WHAT TO WORK ON: Return, without pictures, the lines from the start of the data through the one that contains "return np.array([P(p[0], p[1], p[2]".

─── INFORMATION SHOWN ───

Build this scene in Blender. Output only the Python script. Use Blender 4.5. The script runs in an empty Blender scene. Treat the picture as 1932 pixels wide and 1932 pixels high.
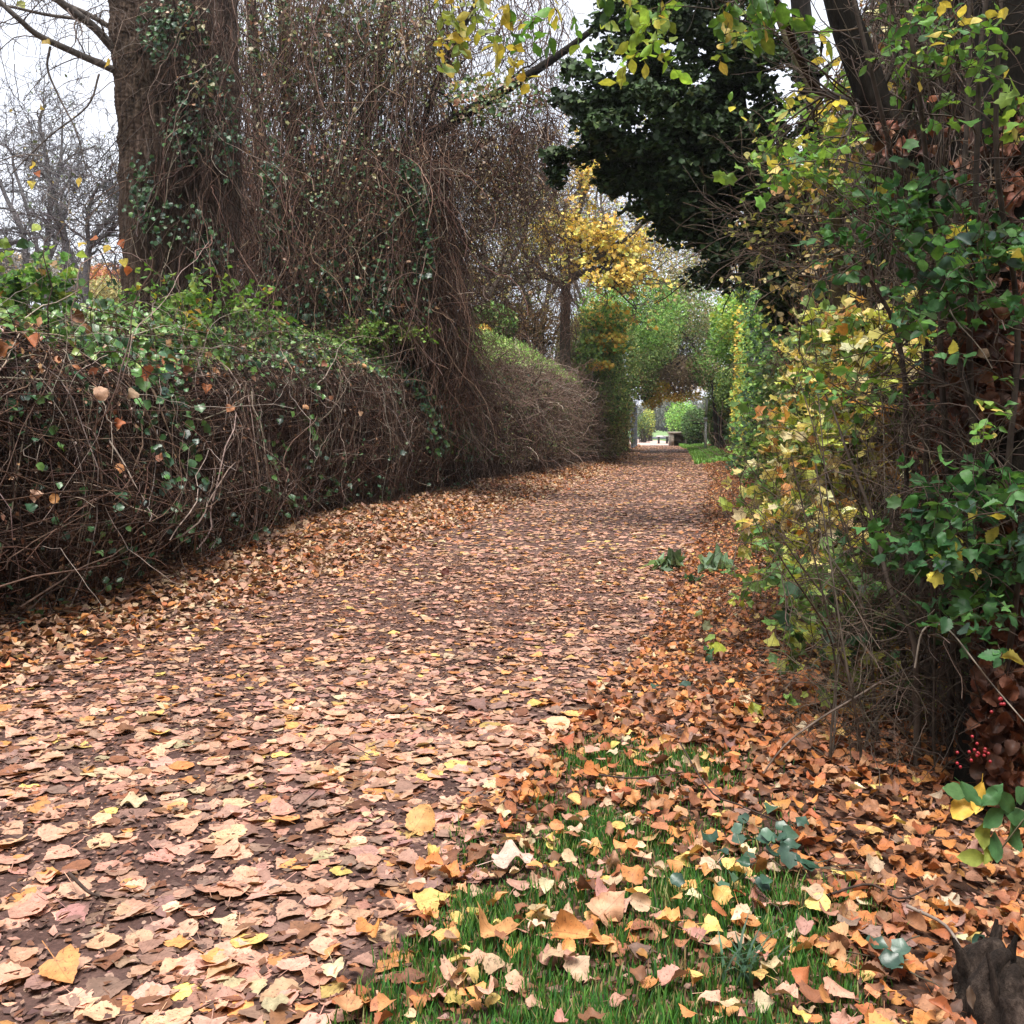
import bpy, math
import numpy as np
R = np.random.default_rng(7)
PI = math.pi
H = 1.15                     # eye height
HV = 802.0                   # horizon row in a 1932 px wide picture
COL = bpy.context.scene.collection

YS = 1.0
def P(u, v, Y):              # where something seen at (u,v) stands when it is Y metres away
    Y = Y*YS
    return np.array([(u-966)/1932*Y, Y, H+(HV-v)/1932*Y])
def PP(pts, Y):
    return np.array([P(p[0], p[1], p[2] if len(p) > 2 else Y) for p in pts])

# ------------------------------------------------------------------ materials
def newmat(name):
    m = bpy.data.materials.new(name); m.use_nodes = True
    nt = m.node_tree; nt.nodes.clear(); return m, nt
def nd(nt, t, **kw):
    n = nt.nodes.new(t)
    for k, v in kw.items():
        if k.startswith('i_'): n.inputs[k[2:].replace('_', ' ')].default_value = v
        else: setattr(n, k, v)
    return n
def ramp(nt, fac, stops):
    r = nt.nodes.new('ShaderNodeValToRGB'); cr = r.color_ramp
    while len(cr.elements) < len(stops): cr.elements.new(.5)
    for e, (p, c) in zip(cr.elements, stops): e.position = p; e.color = (*c, 1)
    nt.links.new(fac, r.inputs[0]); return r.outputs[0]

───

TASK SOLUTION:
Build this scene in Blender. Output only the Python script. Use Blender 4.5. The script runs in an empty Blender scene. Treat the picture as 1932 pixels wide and 1932 pixels high.
import bpy, math
import numpy as np
R = np.random.default_rng(7)
PI = math.pi
H = 1.15                     # eye height
HV = 802.0                   # horizon row in a 1932 px wide picture
COL = bpy.context.scene.collection

YS = 1.0
def P(u, v, Y):              # where something seen at (u,v) stands when it is Y metres away
    Y = Y*YS
    return np.array([(u-966)/1932*Y, Y, H+(HV-v)/1932*Y])
def PP(pts, Y):
    return np.array([P(p[0], p[1], p[2] if len(p) > 2 else Y) for p in pts])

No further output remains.